Numa visita do tio bem-sucedido, os irmãos preparam-se para mendigar outra generosa ajuda. Um está convencido a enterrar dinheiro em empreendimentos hoteleiros na Califórnia, caindo no logro de um investidor fantasma que se há-de evaporar assim que vir a cor do dinheiro. O outro está a braços com mais uma dívida de jogo, desta vez uma dívida assustadora. O tio ouve-os pacientemente. Desta vez a ajuda tem uma contrapartida. É o tio que está aflito. Confessa que a fortuna que amealhou nem sempre respeitou a lei. E teme por uma auditoria que se avizinha. Admite que a descoberta de podres nos seus negócios o levará por muitos anos à cadeia.

É então que entra a ajuda dos irmãos. Há um membro do conselho de administração das empresas do tio que está disposto a contar tudo o que sabe. O tio sente-se refém deste homem. Só vê uma possibilidade de resolver o problema: liquidar o homem que lhe faz frente. Para não ficar refém de outros – por isso não equaciona a contratação de assassinos profissionais –, convoca a lealdade familiar. Escolheu os sobrinhos para a tarefa. Chegara a hora dos sobrinhos retribuírem todos os favores que o tio lhes fizera para trás. A factura é a encomenda apresentada pelo tio, a morte do homem que o ameaçava levar à prisão.

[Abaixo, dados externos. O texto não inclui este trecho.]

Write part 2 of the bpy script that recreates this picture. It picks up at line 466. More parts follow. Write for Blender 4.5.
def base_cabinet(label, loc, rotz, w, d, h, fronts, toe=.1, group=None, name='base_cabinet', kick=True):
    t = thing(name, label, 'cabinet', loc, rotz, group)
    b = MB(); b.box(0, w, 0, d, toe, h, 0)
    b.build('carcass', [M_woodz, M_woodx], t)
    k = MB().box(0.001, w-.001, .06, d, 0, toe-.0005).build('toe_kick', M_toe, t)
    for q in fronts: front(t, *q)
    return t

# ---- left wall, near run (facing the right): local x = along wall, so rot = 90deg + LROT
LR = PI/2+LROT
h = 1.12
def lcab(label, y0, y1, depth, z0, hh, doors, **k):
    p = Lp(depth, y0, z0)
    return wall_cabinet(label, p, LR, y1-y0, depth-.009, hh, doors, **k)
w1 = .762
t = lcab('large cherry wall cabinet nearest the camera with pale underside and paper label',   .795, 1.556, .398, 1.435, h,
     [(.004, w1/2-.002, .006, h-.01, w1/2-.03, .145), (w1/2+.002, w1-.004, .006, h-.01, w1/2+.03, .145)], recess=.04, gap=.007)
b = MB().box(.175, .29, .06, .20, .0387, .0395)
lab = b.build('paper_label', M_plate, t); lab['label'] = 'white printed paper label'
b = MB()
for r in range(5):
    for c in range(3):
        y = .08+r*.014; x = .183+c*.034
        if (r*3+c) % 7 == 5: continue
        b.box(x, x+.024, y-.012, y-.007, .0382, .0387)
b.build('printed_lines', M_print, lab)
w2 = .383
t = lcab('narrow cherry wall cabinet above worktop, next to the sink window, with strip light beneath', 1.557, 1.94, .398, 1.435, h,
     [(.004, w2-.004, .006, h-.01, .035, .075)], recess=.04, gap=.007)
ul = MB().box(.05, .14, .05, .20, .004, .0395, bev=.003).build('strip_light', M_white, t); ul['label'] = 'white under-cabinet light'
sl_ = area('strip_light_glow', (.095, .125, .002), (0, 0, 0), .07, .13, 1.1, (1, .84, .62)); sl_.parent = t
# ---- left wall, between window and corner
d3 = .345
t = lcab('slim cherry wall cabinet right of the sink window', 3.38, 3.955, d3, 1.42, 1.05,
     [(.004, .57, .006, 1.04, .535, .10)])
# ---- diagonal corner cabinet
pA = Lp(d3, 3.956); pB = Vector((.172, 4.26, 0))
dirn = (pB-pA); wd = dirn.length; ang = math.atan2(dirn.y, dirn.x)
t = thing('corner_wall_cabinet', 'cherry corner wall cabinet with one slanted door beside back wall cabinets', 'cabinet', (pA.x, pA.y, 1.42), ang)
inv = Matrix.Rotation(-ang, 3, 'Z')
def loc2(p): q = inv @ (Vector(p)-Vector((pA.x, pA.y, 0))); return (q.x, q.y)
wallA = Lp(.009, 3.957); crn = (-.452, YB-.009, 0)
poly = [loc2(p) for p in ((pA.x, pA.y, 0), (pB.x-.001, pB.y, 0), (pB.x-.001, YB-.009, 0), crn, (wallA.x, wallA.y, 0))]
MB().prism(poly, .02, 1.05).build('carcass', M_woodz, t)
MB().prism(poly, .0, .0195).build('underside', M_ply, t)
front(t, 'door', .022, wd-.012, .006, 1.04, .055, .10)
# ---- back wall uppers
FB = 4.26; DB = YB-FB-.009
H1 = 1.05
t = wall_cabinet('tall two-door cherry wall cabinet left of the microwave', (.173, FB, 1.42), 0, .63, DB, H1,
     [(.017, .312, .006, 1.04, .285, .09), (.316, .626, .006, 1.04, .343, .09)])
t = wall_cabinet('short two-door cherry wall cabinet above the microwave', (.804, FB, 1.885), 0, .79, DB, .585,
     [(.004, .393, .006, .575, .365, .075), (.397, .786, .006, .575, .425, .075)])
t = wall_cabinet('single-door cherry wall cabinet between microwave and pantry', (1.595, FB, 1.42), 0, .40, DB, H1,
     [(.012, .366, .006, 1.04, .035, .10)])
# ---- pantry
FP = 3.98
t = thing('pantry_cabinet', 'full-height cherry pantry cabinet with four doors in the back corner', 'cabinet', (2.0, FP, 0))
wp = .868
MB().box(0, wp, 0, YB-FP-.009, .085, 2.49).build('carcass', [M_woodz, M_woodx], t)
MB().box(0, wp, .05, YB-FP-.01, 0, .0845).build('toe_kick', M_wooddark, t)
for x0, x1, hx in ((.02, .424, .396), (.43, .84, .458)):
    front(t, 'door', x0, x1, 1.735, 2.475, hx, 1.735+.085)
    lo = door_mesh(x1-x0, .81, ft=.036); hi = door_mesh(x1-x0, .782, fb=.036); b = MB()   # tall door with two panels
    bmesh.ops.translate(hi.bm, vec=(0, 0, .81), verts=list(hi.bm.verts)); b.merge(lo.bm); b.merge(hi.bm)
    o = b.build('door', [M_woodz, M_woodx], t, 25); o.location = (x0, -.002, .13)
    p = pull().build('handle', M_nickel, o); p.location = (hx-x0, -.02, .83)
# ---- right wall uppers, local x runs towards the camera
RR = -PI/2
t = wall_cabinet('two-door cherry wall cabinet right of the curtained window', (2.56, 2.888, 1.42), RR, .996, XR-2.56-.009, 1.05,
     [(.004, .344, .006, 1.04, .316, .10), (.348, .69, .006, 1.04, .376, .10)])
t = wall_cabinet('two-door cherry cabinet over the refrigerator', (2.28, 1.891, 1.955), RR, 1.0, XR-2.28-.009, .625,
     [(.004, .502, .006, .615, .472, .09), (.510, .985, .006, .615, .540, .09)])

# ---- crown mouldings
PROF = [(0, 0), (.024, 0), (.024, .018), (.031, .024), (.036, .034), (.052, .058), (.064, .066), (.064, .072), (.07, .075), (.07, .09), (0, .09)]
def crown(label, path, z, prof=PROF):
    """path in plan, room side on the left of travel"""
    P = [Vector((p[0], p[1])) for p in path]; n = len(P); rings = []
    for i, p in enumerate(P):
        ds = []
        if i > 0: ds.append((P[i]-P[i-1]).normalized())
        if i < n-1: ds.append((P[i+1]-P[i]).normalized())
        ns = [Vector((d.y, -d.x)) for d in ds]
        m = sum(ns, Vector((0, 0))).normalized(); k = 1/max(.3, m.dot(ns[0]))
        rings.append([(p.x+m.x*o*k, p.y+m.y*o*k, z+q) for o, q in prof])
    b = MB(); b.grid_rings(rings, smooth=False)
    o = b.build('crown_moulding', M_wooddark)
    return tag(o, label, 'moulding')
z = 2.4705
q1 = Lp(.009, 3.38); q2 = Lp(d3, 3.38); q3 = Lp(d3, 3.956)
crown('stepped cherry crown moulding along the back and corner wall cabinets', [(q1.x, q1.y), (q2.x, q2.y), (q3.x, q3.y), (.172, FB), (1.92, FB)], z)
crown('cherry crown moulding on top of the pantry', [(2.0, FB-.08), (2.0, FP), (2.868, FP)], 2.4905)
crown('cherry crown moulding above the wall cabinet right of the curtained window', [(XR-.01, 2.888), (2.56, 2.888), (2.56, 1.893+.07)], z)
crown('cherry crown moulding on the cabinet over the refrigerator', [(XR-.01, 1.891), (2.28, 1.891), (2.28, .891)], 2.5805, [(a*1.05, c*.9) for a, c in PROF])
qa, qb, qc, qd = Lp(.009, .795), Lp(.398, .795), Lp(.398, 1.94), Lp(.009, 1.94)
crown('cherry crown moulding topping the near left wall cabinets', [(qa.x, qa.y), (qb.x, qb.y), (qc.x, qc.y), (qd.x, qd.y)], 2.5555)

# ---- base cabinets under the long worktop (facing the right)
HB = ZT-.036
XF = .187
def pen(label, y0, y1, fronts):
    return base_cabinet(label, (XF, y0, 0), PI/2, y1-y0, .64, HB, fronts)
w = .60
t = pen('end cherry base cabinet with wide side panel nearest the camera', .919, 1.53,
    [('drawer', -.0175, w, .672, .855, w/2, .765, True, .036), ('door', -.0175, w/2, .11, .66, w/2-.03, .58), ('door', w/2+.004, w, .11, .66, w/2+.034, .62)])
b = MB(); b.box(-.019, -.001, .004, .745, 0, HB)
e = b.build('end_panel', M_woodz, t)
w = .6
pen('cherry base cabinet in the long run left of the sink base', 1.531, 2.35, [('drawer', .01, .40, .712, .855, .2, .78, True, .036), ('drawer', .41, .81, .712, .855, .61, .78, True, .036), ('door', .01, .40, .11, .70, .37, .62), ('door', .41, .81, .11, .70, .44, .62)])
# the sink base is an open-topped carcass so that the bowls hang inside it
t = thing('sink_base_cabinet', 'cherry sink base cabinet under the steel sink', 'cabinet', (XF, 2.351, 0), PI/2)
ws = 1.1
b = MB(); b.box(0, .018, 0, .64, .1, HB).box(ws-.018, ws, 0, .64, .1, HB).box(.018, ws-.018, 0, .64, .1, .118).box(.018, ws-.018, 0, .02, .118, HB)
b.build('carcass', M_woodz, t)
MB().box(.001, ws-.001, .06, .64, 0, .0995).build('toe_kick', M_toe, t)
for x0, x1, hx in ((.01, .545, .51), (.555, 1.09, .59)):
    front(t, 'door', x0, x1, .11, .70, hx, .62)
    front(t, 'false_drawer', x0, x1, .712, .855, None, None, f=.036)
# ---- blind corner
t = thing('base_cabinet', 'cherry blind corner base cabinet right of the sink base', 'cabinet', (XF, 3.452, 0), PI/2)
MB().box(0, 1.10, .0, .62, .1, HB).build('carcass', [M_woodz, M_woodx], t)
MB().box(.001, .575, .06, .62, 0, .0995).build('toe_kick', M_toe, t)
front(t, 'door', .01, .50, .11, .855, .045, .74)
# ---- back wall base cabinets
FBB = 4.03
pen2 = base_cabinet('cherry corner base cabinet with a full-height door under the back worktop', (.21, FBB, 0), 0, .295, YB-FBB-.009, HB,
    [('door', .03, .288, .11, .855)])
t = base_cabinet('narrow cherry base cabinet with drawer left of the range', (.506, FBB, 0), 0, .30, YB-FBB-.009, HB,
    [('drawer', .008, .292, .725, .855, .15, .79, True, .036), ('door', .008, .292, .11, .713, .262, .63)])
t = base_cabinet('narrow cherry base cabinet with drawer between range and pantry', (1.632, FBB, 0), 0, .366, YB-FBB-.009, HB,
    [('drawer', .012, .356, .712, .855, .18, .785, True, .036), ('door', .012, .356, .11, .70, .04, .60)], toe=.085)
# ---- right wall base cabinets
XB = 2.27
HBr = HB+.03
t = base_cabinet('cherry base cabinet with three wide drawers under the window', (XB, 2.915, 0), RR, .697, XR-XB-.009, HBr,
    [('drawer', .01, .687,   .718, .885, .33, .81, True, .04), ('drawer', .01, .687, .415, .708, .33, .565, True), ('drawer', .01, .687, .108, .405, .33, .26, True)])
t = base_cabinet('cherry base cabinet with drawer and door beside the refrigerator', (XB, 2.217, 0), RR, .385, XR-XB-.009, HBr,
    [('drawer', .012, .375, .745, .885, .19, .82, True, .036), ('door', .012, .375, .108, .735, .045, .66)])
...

Os irmãos ficam incrédulos. Primeiro, com a desonestidade que o tio confessa, eles que sempre viram no tio um modelo de virtudes (quem sabe, apenas porque era o sustento nas horas de aperto). Depois, o tio não hesitara em pedir-lhes algo que mexia com as suas convicções. A primeira reacção é a de impossibilidade de tirar a vida a outra pessoa. Depois são tomados pela vertigem das vantagens materiais. O tio prometera uma compensação generosa, ainda mais generosa do que em vezes anteriores. Nervosos e amadores, esboçam o plano do assassinato. No fim de várias hesitações patéticas, conseguem matar o homem que ensombrava o tio.

O dia seguinte é de fantasmas. Um deles não consegue dormir. O outro acorda sobressaltado por um pesadelo. Com a passagem dos dias, o primeiro vai apaziguando a consciência, excitado com as possibilidades de sucesso que se perfilam. O outro mergulha numa depressão profunda, a cada dia mais arrependido com o acto cometido. Mergulha na bebida e nos comprimidos e regressa ao deus que outrora renegara. Um certo dia, confessa ao irmão que se vai entregar à polícia. O irmão fica assustado, temendo que a polícia chegue até à sua co-autoria do crime. Decide contar ao tio, que fica contagiado pelo pânico. Não demora a elaborar um plano de contingência: um irmão tem que silenciar o outro, silenciar para sempre. O irmão, depois da incredulidade inicial, resigna-se. Planeia o acto, no barco que ambos compraram meses antes, baptizado “sonho de Cassandra”. No momento em que preparava um cocktail de comprimidos e cerveja para liquidar o irmão tomado pelos remorsos, é incapaz de levar até ao fim o envenenamento. Furioso, dispara acusações contra o irmão remoído pelo remorso. Lutam. Aquele que ia matar acaba por ser morto, numa queda que lhe fractura o crânio. O outro, desesperado, afoga-se.

A rir-se, fica o tio sem escrúpulos. Até se adivinha que apenas quis afastar do caminho um homem que lhe fazia sombra nas empresas, que toda a história contada era o pretexto para o afastar sem o demitir. Usou os ingénuos sobrinhos, que fizeram o serviço e acabaram, com a fratricida luta, por apagar o rasto da responsabilidade do tio. A surpreendente mensagem é a antítese da moralidade. O crime, compensa. Vingou a maquiavélica personagem que teve arte de congeminar um plano perfeito. Endossou a responsabilidade para os sobrinhos inebriados pela soberba. E depois jogou com os seus remorsos para os limpar do mapa. Varrendo todos os vestígios da sua responsabilidade no homicídio, ele que havia sido o mandante.

Razão tinha um dos irmãos, quando discutiam num momento de dúvida existencial do outro: a maior parte dos crimes fica por resolver.